Why Can’t My Husband Hear What I’m Thinking? Part 3

Last time we dealt with putting away our anger, clothing our responses to our husband in love, and got right to the dangerous word of submission.  Why is that word so hard?  Is it because when we think of submissive wives we think of women in robot form bowing to their husbands?  News flash.  That description doesn’t appear anywhere in scripture!!!  The ancient Greek word “submit” is essentially a word borrowed from the military. It literally means “to be under in rank.” It speaks of the way that a branch of government is organized among levels of rank. We know that as a person, a Private can be smarter, more talented, and a better person than a General. But he is still under rank to the General. He isn’t submitted to the General so much as a person as he is to the General as a General. In the same way, the wife doesn’t submit to her husband because he deserves it. She submits because he is her husband and she respects the office he holds in the family unit.  Therefore, submission means you are part of a team and the husband is “captain” of the team.  God has gifted us individually and has fitted us with our husbands so that our gifts compliment each other’s, not compete.  You may be the one gifted to handle the finances, but he, your husband, is still the captain.  What does all this have to do with communication?  Well, if you have ever observed any military movies, the captain is always spoken to with respect for the office he holds.  It doesn’t always make him right, but usually the responses he receives are “clothed” to convey the thought and not the anger.  One thing I know about most men is that the minute you start screaming at them the ol’ ears shut down.  This is the spot that the enemy waits for because no one is communicating.

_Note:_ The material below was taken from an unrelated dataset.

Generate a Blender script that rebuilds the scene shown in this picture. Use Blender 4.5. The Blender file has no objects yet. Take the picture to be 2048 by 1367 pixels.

I find it amazing the amount of couples who can have an argument, leave the house going to work or to the store and can be just as pleasant with strangers, but won’t have a word to say to the spouse that God has given them.  See, the real key with this submission issue is that it has nothing to do with whether or not your husband is “right” on a particular issue. It has more to do with lining up our lives according to the word of God.  There is nothing wrong with being angry.  The word of God says to be angry, but to sin not.  Hear me when I tell you that I have done the whole screaming, crying routine and I didn’t always get the result I wanted.  I started giving it to God – every issue.  God dealt with my issues, and with me, and in His timing. The results? Peace in my spirit and in my marriage.  Go ahead, try it.